Monday Links to Stuff

  1. The LA Times wrote an article about me! Or at least me considered as a demographic phenomenon:

    Iowa suffers from an alarming brain drain: It loses more of its young, single, well-educated adults than any state except North Dakota. In search of bigger cities, hipper crowds and warmer weather, young Iowans flee in such numbers that demographers predict the state will face a drastic labor shortage within two decades.

    Desperate to keep the state’s future from bolting, the Republican leadership in the state Senate is proposing trying to entice young adults to stick around by abolishing the state income tax for everyone under 30.
    [...]
    Iowa Gov. Tom Vilsack, a Democrat, has tried [...] holding cocktail parties for former Iowans living in Chicago, New York and Washington, D.C. He boasts of recruiting more than 1,000 people back to the state in four years of aggressive promotion.

    But that’s not enough to offset Iowa’s losses.

    L.A.’s allotment of weather and hipsters is lovely, for sure, but if they had consulted me for the article, they would’ve mentioned the fact that Iowa’s public universities are being systematically torn to shreds by the same people proposing this tax cut. Ditto public arts funding. Ditto public library funding.

    Also there aren’t any earthquakes.

    (link via the shiny new LA Times Addict, which in turn was off BoingBoing)

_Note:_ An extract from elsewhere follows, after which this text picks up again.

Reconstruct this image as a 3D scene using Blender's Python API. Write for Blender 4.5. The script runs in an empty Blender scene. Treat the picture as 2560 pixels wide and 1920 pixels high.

  2. If Language Log says it, it must be true: nerds are funny after all! At least for nerdy values of “funny”:

    My reasoning, such as it was, involved several steps, or at least the interaction of several vague ideas. First, the phrase ” for values of * that” indexes a subculture that includes programmers as well as mathematicians and others. Second, Michael Silverstein has already used the word metapragmatic to refer to folk reasoning about (reasoning about) meaning in context (in the phrase “metapragmatic ideology”, which also sounds good, though I couldn’t figure out how to use it in the space and time available). Finally, the originally cited remark was based on treating the interpretation of the word neat as if it were the instantiation of a variable. (I presume, FWIW, that it was in response to some remark like “That was a neat party last night!”).
    [...]
    [...] I admit that it’s not normal to limit the instantiations of a variable to the contextual interpretations of a word — but the young woman overheard on Fulton St. was using the language of mathematics to express an insight about an aspect of her life not defined by any prior formalism. Our colleagues in the humanities call this a “metaphor”, or sometimes a “joke”.